» Your instructions
Within the records below, find each line that holds the string "Python", then copy it.

++++ Records for this exercise

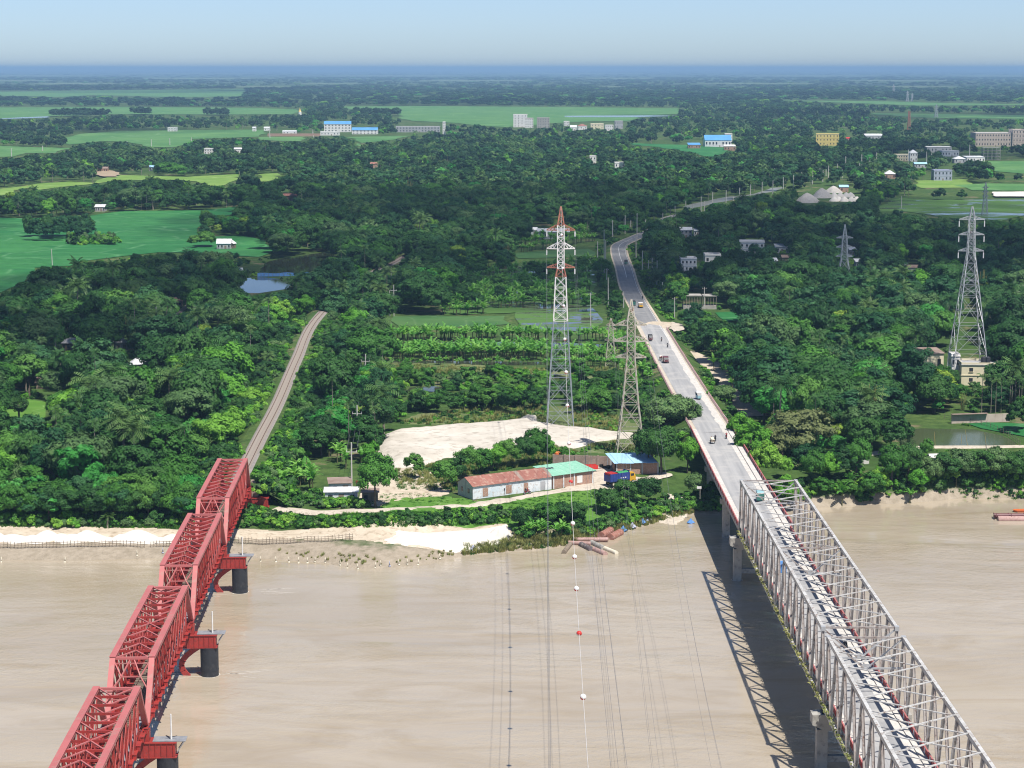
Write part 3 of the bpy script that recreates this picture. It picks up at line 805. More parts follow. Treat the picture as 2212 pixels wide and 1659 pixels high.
def qpath(name, q, width, mat, label, z=None, clear=True, pad=3):
    pts = []
    for a, b2 in q:
        x, y = px(a, b2, GZ)
        pts.append((x, y, GZ))
    L = smooth_line(pts, 10)
    L = [Vector((p.x, p.y, float(ground_z(p.x, p.y)) + 0.16)) for p in L]
    prof = [(-width / 2 - .4, -0.3), (-width / 2, 0.0), (-width * .2, 0.05), (width * .2, 0.05), (width / 2, 0.0), (width / 2 + .4, -0.3)]
    o = sweep(name, L, prof, mat, label)
    if clear:
        for a, b2 in zip(L[:-1], L[1:]):
            qa, qb = to_q([a])[0], to_q([b2])[0]
            CLEAR.append(np.array([(qa[0] - 1, qa[1] - pad), (qb[0] + 1, qb[1] - pad), (qb[0] + 1, qb[1] + pad), (qa[0] - 1, qa[1] + pad)]))
    return o
qpath('path', [(596, 1097), (640, 1101), (700, 1105), (760, 1104), (830, 1103), (960, 1095), (1090, 1081), (1180, 1065), (1250, 1056), (1300, 1046), (1345, 1042), (1400, 1030), (1440, 1022)], 3.2, M['dust'], 'pale dirt track in front of the sheds')
qpath('path', [(1480, 760), (1520, 778), (1555, 802), (1580, 838), (1592, 868), (1610, 885), (1640, 900)], 6.5, M['track_dirt'], 'brown dirt track below the road embankment', pad=11)
qpath('path', [(1850, 985), (1900, 978), (1960, 968), (2060, 966), (2140, 966), (2212, 965), (2300, 966)], 3.0, M['dust'], 'pale path along the pond dyke')
qpath('path', [(365, 688), (385, 676), (400, 664), (415, 655)], 2.0, M['track_dirt'], 'thin footpath among the village trees')
relief_sheet('bare_ground', [(1295, 1068), (1330, 1062), (1345, 1045), (1385, 1040), (1375, 1052), (1335, 1075)], GZ + 0.2, M['track_dirt'], 'trampled bare ground beside the truck', LOW, cell=.9, amp=.5, clear=False)
relief_sheet('bare_ground', [(1415, 1060), (1440, 1046), (1480, 1048), (1490, 1065), (1460, 1085), (1420, 1080)], GZ + 0.21, M['dust'], 'pale tyre marked ground beside the viaduct', LOW, cell=.9, amp=.5, clear=False)
relief_sheet('bare_ground', [(1255, 1105), (1285, 1085), (1295, 1092), (1280, 1118), (1262, 1120)], GZ - 0.6, M['dust'], 'pale sandy gully between round bushes', LOW, cell=.9, amp=.5, clear=True)
sheet('bare_ground', [(2144, 414), (2300, 413), (2300, 425), (2150, 424)], GZ + 1.2, M['white_sand'], 'white sand strip behind the flooded paddies', 12, 2)
sheet('bare_ground', [(205, 368), (228, 366), (258, 372), (255, 381), (225, 381), (207, 377)], GZ + 1.3, M['bare_earth'], 'bare brown homestead ground by the sunny paddy', 10, 2)
relief_sheet('bare_ground', [(165, 1080), (200, 1072), (215, 1085), (205, 1110), (170, 1108)], GZ + 0.2, M['track_dirt'], 'bare sandy scar on the wooded bank', LOW, cell=.9, amp=.5, clear=False)
relief_sheet('bare_ground', [(395, 1090), (430, 1088), (440, 1100), (415, 1106), (395, 1102)], GZ + 0.15, M['bare_earth'], 'bare patch above the bank by the red bridge', LOW, cell=.9, amp=.5, clear=False)
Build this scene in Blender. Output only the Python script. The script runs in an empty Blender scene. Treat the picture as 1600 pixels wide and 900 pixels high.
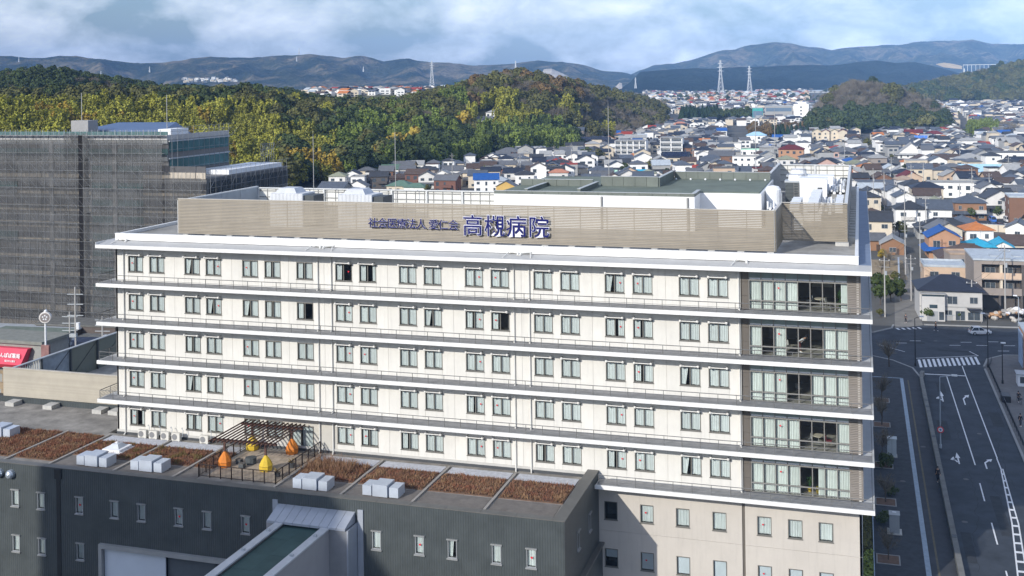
import bpy, math, random
from mathutils import Vector, Matrix, noise
rad = math.radians
S = bpy.context.scene
COL = S.collection
RN = random.Random(11)

# ------------------------------------------------------------------ camera
FPX, YAW, ROLL, Y0 = 1752.5, rad(17.216), rad(.765), 130.3
CAM = Vector((-.75, -98.27, 48.5))
FWD = Vector((-math.sin(YAW), math.cos(YAW), 0)); RGT = Vector((math.cos(YAW), math.sin(YAW), 0)); UP = Vector((0, 0, 1))
cr, sr = math.cos(ROLL), math.sin(ROLL)
cd = bpy.data.cameras.new('camera'); cam = bpy.data.objects.new('camera', cd); COL.objects.link(cam)
cx, cy = cr*RGT - sr*UP, sr*RGT + cr*UP
cam.matrix_world = Matrix(((cx.x, cy.x, -FWD.x, CAM.x), (cx.y, cy.y, -FWD.y, CAM.y), (cx.z, cy.z, -FWD.z, CAM.z), (0, 0, 0, 1)))
cd.sensor_fit = 'HORIZONTAL'; cd.sensor_width = 36; cd.lens = FPX/1600*36; cd.shift_y = -(450-Y0)/1600
cd.clip_start = 1; cd.clip_end = 40000
S.camera = cam

# ------------------------------------------------------------------ sun, sky, exposure
SUN = Vector((.426, 1, -.505)).normalized()
ld = bpy.data.lights.new('sun', 'SUN'); sun = bpy.data.objects.new('sun', ld); COL.objects.link(sun)
sun.rotation_euler = SUN.to_track_quat('-Z', 'Y').to_euler()
ld.energy = 4.9; ld.angle = rad(.5); ld.color = (1, .95, .87)
W = bpy.data.worlds.new('World'); S.world = W; W.use_nodes = True
nt = W.node_tree; nt.nodes.clear(); N = nt.nodes.new; L = nt.links.new
sky = N('ShaderNodeTexSky'); sky.sky_type = 'NISHITA'; sky.sun_disc = False
sky.sun_elevation = math.asin(-SUN.z); sky.sun_rotation = math.atan2(-SUN.x, -SUN.y)
sky.air_density = 1.3; sky.dust_density = 1.6; sky.ozone_density = 2.5; sky.altitude = 50
tc = N('ShaderNodeTexCoord'); mp = N('ShaderNodeMapping'); mp.inputs['Scale'].default_value = (9., 9., 17); mp.inputs['Location'].default_value = (1.3, .4, .2)
L(tc.outputs['Generated'], mp.inputs['Vector'])
n1 = N('ShaderNodeTexNoise'); n1.inputs['Scale'].default_value = 1.2; n1.inputs['Detail'].default_value = 7; n1.inputs['Roughness'].default_value = .55; n1.inputs['Distortion'].default_value = .15
L(mp.outputs[0], n1.inputs['Vector'])
rp = N('ShaderNodeValToRGB'); rp.color_ramp.elements[0].position = .40; rp.color_ramp.elements[1].position = .76
rp.color_ramp.elements[0].color = (0, 0, 0, 1); rp.color_ramp.elements[1].color = (1, 1, 1, 1)
L(n1.outputs['Fac'], rp.inputs[0])
cm = N('ShaderNodeMix'); cm.data_type = 'RGBA'; cm.inputs['B'].default_value = (11.4, 12.0, 13.0, 1)
tint = N('ShaderNodeMix'); tint.data_type = 'RGBA'; tint.blend_type = 'MULTIPLY'; tint.inputs['Factor'].default_value = 1; tint.inputs['B'].default_value = (.82, .99, 1.38, 1)
L(sky.outputs[0], tint.inputs['A'])
L(rp.outputs[0], cm.inputs['Factor']); L(tint.outputs['Result'], cm.inputs['A'])
bg = N('ShaderNodeBackground'); bg.inputs['Strength'].default_value = .138
L(cm.outputs['Result'], bg.inputs['Color'])
wo = N('ShaderNodeOutputWorld'); L(bg.outputs[0], wo.inputs['Surface'])
S.view_settings.view_transform = 'Standard'; S.view_settings.look = 'None'; S.view_settings.exposure = -.2; S.view_settings.gamma = 1
try:
    S.cycles.max_bounces = 6; S.cycles.transparent_max_bounces = 24; S.cycles.volume_bounces = 0
    S.cycles.caustics_reflective = False; S.cycles.caustics_refractive = False
except Exception: pass

# ------------------------------------------------------------------ helpers
def ray(px, py):
    X, Y = (px-800)/FPX, (Y0-py)/FPX
    return (cr*X+sr*Y)*RGT + (-sr*X+cr*Y)*UP + FWD
def at(px, py, z=0):
    r = ray(px, py); t = (z-CAM.z)/r.z; p = CAM+t*r; return p
def aty(px, py, y):
    r = ray(px, py); t = (y-CAM.y)/r.y; p = CAM+t*r; return p
def fan(px, w):
    """ground position at image column px and depth w metres"""
    return CAM + FWD*w + RGT*((px-800)/FPX*w)
def proj(p):
    d = Vector(p)-CAM; a, b, w = d.dot(RGT), d.dot(UP), d.dot(FWD)
    if w < 1: return (-9999, -9999, w)
    return (800+FPX*(cr*a-sr*b)/w, Y0-FPX*(sr*a+cr*b)/w, w)
def lerp(a, b, t): return a+(b-a)*t
def sstep(a, b, x):
    t = max(0., min(1., (x-a)/(b-a))); return t*t*(3-2*t)
def table(tb, x):
    if x <= tb[0][0]: return tb[0][1]
    for (a, p), (b, q) in zip(tb, tb[1:]):
        if x <= b: return lerp(p, q, (x-a)/(b-a))
    return tb[-1][1]

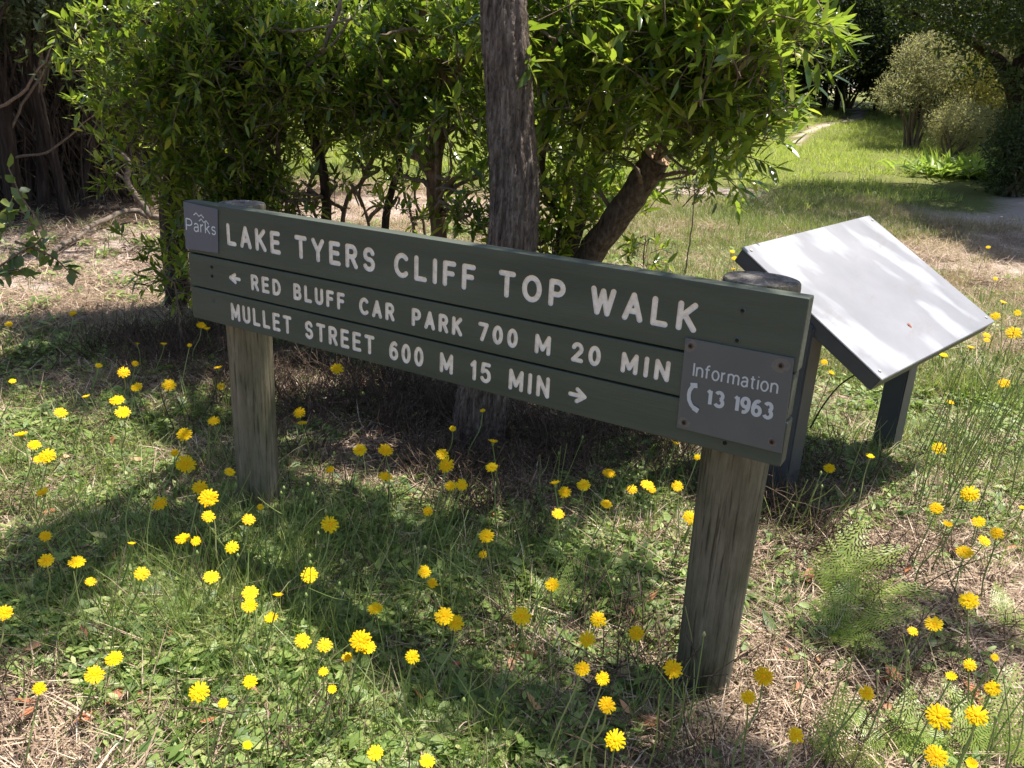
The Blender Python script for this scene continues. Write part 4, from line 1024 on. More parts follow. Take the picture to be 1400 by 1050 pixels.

++++++++

» Result of this exercise
Build this scene in Blender. Output only the Python script. The script runs in an empty Blender scene. Treat the picture as 1600 pixels wide and 900 pixels high.
The Blender Python script for this scene continues. Write part 4, from line 1024 on. More parts follow. Take the picture to be 1400 by 1050 pixels.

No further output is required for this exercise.